Transcribe each line of the material as it is, and drop any picture.
================
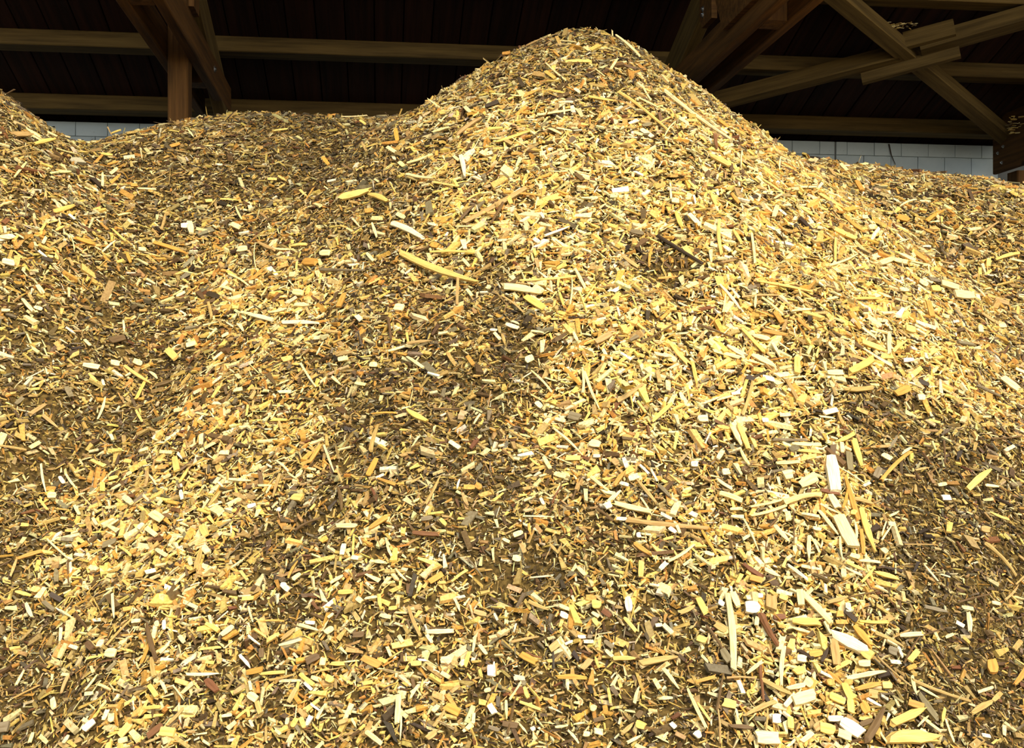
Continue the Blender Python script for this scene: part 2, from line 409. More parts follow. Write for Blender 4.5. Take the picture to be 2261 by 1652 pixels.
# zones of fresh (1) and weathered, dirty, fine (0) material, and a darkened hollow; second value warm (+) or grey (-)
ZONES = [(650,330,170,.12,-.2),(300,350,150,.3,0),(150,400,120,.35,0),(750,470,110,.3,0),(60,270,60,.45,0),
(1300,150,150,.5,0),(1250,330,180,.85,.3),(1230,500,110,1,.2),(1000,450,120,.85,.6),(1500,330,150,.9,.2),(1650,500,200,.95,.4),(1900,550,200,.95,.4),(2150,480,130,.55,.2),(2100,420,100,.4,.2),
(1470,585,70,.08,.2),(1500,650,50,.3,.3),  # hollow and the spot below it: darker chip colours
(560,520,120,.55,.6),(150,540,140,.7,.3),(600,700,130,.85,.8),(250,680,90,.25,.2),(100,720,110,.4,0),(150,870,150,.25,-.1),(330,880,60,.25,0),(450,880,110,.7,.7),(620,850,120,.65,.6),
(830,620,100,.5,.5),(900,760,120,.45,.6),(1110,700,70,.12,-.6),(1170,780,60,.15,-.3),(1000,850,120,.3,.3),(790,890,90,.25,-.2),(950,930,120,.35,0),
(1300,650,120,.9,.2),(1600,720,180,1,.5),(1400,850,150,.95,.3),(1950,720,180,.9,.5),(2150,720,120,.65,.4),(1650,900,150,.95,.3),
(2050,950,110,.12,0),(2100,1100,130,.2,0),(1960,930,60,.2,0),(2120,1200,120,.22,0),(2200,1000,80,.3,0),
(1800,1050,130,1,.2),(1550,1080,150,.8,.1),(1480,1030,70,.35,0),(1660,1090,40,.3,-.3),(1850,1200,100,1,.2),
(150,1000,120,.3,.4),(350,1050,120,.65,.4),(560,1050,120,.75,.4),(760,1040,70,.2,-.4),(700,1130,70,.15,-.4),(880,1000,80,.25,-.2),(850,1130,90,.6,.2),(1080,1100,100,.25,-.4),(1000,1120,80,.4,-.1),(1150,1170,70,.75,-.2),(1250,1050,110,.6,.2),
(80,1250,110,.35,0),(300,1170,150,.75,.2),(450,1250,120,.8,.4),(620,1230,70,.3,0),(900,1220,90,.7,0),(1100,1290,80,.1,-.7),(1150,1350,80,.2,-.7),(1300,1200,90,.45,0),
(80,1400,130,.25,-.1),(60,1560,100,.3,-.4),(380,1380,120,.8,.2),(550,1480,70,.25,-.2),(650,1460,100,.75,.6),(800,1470,110,.85,.5),(600,1600,110,.35,.6),(800,1600,100,.35,.5),(950,1500,110,.7,.5),(1000,1400,120,.75,0),(1200,1450,110,.6,.2),(1300,1540,120,.55,.3),(1150,1580,100,.45,.2),
(1450,1350,110,.65,-.1),(1430,1500,90,.3,.1),(1500,1560,100,.4,0),(1600,1480,90,.6,0),(1700,1400,110,.9,.1),(1850,1350,80,.9,.2),(1800,1550,140,1,.2),(1950,1550,80,.9,.4),(2060,1330,110,.25,0),(2130,1450,110,.15,0),(2200,1580,90,.35,0),(2200,1300,80,.3,0),(2080,1590,80,.5,0),(1950,1330,60,.45,0)]
zc = []
for px, py, r, v, w in ZONES:
    h_ = hit(px, py)
    if h_ is not None: zc.append((h_[0][0], h_[0][1], r * h_[1] / F_PX, v, w))
zc = np.array(zc)
def zone(X, Y):
    a = np.full_like(X, .55 * .05); b_ = np.zeros_like(X); s = np.full_like(X, .05)
    jx = X + .05 * vnoise(X * 9, Y * 9, 21) + .1 * vnoise(X * 3.3, Y * 3.3, 22); jy = Y + .05 * vnoise(X * 9, Y * 9, 23) + .1 * vnoise(X * 3.3, Y * 3.3, 24)
    for cx, cy, r, v, w in zc:
        g_ = np.exp(-(((jx - cx) / r) ** 2 + ((jy - cy) / (r * 1.3)) ** 2) * 1.4)
        a += g_ * v; b_ += g_ * w; s += g_
    return np.clip(a / s + .10 * vnoise(X * 6, Y * 6, 31), 0, 1), b_ / s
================
* The result:
Continue the Blender Python script for this scene: part 2, from line 409. More parts follow. Write for Blender 4.5. Take the picture to be 2261 by 1652 pixels.
# zones of fresh (1) and weathered, dirty, fine (0) material, and a darkened hollow; second value warm (+) or grey (-)
ZONES = [(650,330,170,.12,-.2),(300,350,150,.3,0),(150,400,120,.35,0),(750,470,110,.3,0),(60,270,60,.45,0),
(1300,150,150,.5,0),(1250,330,180,.85,.3),(1230,500,110,1,.2),(1000,450,120,.85,.6),(1500,330,150,.9,.2),(1650,500,200,.95,.4),(1900,550,200,.95,.4),(2150,480,130,.55,.2),(2100,420,100,.4,.2),
(1470,585,70,.08,.2),(1500,650,50,.3,.3),  # hollow and the spot below it: darker chip colours
(560,520,120,.55,.6),(150,540,140,.7,.3),(600,700,130,.85,.8),(250,680,90,.25,.2),(100,720,110,.4,0),(150,870,150,.25,-.1),(330,880,60,.25,0),(450,880,110,.7,.7),(620,850,120,.65,.6),
(830,620,100,.5,.5),(900,760,120,.45,.6),(1110,700,70,.12,-.6),(1170,780,60,.15,-.3),(1000,850,120,.3,.3),(790,890,90,.25,-.2),(950,930,120,.35,0),
(1300,650,120,.9,.2),(1600,720,180,1,.5),(1400,850,150,.95,.3),(1950,720,180,.9,.5),(2150,720,120,.65,.4),(1650,900,150,.95,.3),
(2050,950,110,.12,0),(2100,1100,130,.2,0),(1960,930,60,.2,0),(2120,1200,120,.22,0),(2200,1000,80,.3,0),
(1800,1050,130,1,.2),(1550,1080,150,.8,.1),(1480,1030,70,.35,0),(1660,1090,40,.3,-.3),(1850,1200,100,1,.2),
(150,1000,120,.3,.4),(350,1050,120,.65,.4),(560,1050,120,.75,.4),(760,1040,70,.2,-.4),(700,1130,70,.15,-.4),(880,1000,80,.25,-.2),(850,1130,90,.6,.2),(1080,1100,100,.25,-.4),(1000,1120,80,.4,-.1),(1150,1170,70,.75,-.2),(1250,1050,110,.6,.2),
(80,1250,110,.35,0),(300,1170,150,.75,.2),(450,1250,120,.8,.4),(620,1230,70,.3,0),(900,1220,90,.7,0),(1100,1290,80,.1,-.7),(1150,1350,80,.2,-.7),(1300,1200,90,.45,0),
(80,1400,130,.25,-.1),(60,1560,100,.3,-.4),(380,1380,120,.8,.2),(550,1480,70,.25,-.2),(650,1460,100,.75,.6),(800,1470,110,.85,.5),(600,1600,110,.35,.6),(800,1600,100,.35,.5),(950,1500,110,.7,.5),(1000,1400,120,.75,0),(1200,1450,110,.6,.2),(1300,1540,120,.55,.3),(1150,1580,100,.45,.2),
(1450,1350,110,.65,-.1),(1430,1500,90,.3,.1),(1500,1560,100,.4,0),(1600,1480,90,.6,0),(1700,1400,110,.9,.1),(1850,1350,80,.9,.2),(1800,1550,140,1,.2),(1950,1550,80,.9,.4),(2060,1330,110,.25,0),(2130,1450,110,.15,0),(2200,1580,90,.35,0),(2200,1300,80,.3,0),(2080,1590,80,.5,0),(1950,1330,60,.45,0)]
zc = []
for px, py, r, v, w in ZONES:
    h_ = hit(px, py)
    if h_ is not None: zc.append((h_[0][0], h_[0][1], r * h_[1] / F_PX, v, w))
zc = np.array(zc)
def zone(X, Y):
    a = np.full_like(X, .55 * .05); b_ = np.zeros_like(X); s = np.full_like(X, .05)
    jx = X + .05 * vnoise(X * 9, Y * 9, 21) + .1 * vnoise(X * 3.3, Y * 3.3, 22); jy = Y + .05 * vnoise(X * 9, Y * 9, 23) + .1 * vnoise(X * 3.3, Y * 3.3, 24)
    for cx, cy, r, v, w in zc:
        g_ = np.exp(-(((jx - cx) / r) ** 2 + ((jy - cy) / (r * 1.3)) ** 2) * 1.4)
        a += g_ * v; b_ += g_ * w; s += g_
    return np.clip(a / s + .10 * vnoise(X * 6, Y * 6, 31), 0, 1), b_ / s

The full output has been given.